Ce schéma je le reconnais parce que je l'ai vécu il y a peu : au traumatisme succède la haine qui n'a plus de raison, qui n'est plus raisonnable. Je comprends ces gens, parce que nous sommes leur seul exutoire. Alors si pour voir la lumière de la sortie, ils ont besoin de ne pas voir que nous risquons nos vies, je m'en fous. A défaut d'apporter du pain à tous, j'apporte au moins une sorte d'espoir.
Le sol est boueux, des canalisations ont sautées, on trouve des morceaux de verres, de fils de bombes, des morceaux de chat.
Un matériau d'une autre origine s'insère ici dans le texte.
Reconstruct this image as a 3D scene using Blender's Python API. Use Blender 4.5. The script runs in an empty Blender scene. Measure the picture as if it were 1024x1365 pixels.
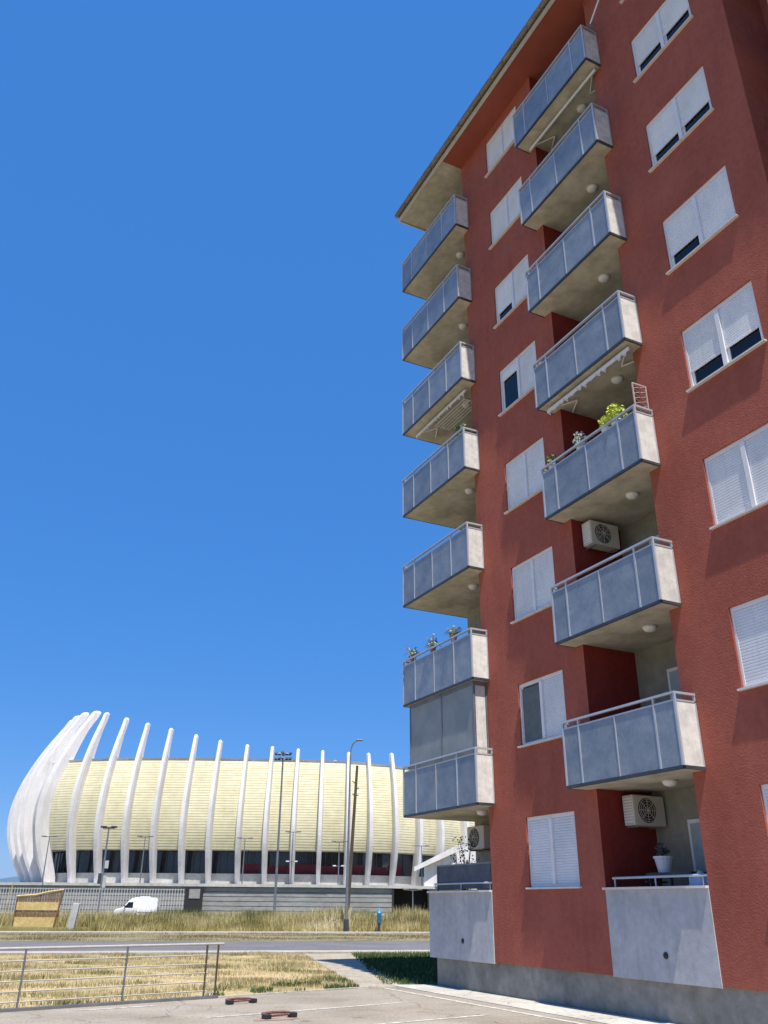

Je ne me formalise même plus des lumières rouges des viseurs et j'attaque de mon plus beau sourire (oui oui, je n'en démords pas c'est une arme redoutable) et de ma voix la plus angélique, tous les soldats que je croise.
Un soldat appelle Wajdi de son prénom, nous reconnaissons notre "soldat porte-parole" de la veille. J'ai l'impression qu'il a de la compassion, en tous cas il nous parle humainement, il semble presque rassuré de nous reconnaître. Je le plains parce que s'il a encore de l'humanité, sa place est celle que je choisirai après l'enfer.
Nous retournons chercher des denrées.
Sans doute rassurés dans leur supériorité, les soldats autorisent deux volontaires à retourner dans le camp, ce n'est pas nous. Nous attendons en vain, la nuit tombe, nous rentrons.
Dans un premier temps Wajdi est déçu de la réaction des habitants, mais il a à peine bu son verre de jus de fruit pour rompre le jeune qu'il comprend. Au levé du jour, si les soldats sont toujours dans El Ain nous y retournerons, inchAllah.
J'ai attrapé un sévère rhume parce que la peur m'a fait dégouliner de sueur. Sur le chemin du camp, en ce début d'après-midi, je crois qu'une bonne moitié de moi aurait préféré se prostituer plutôt que d'y aller.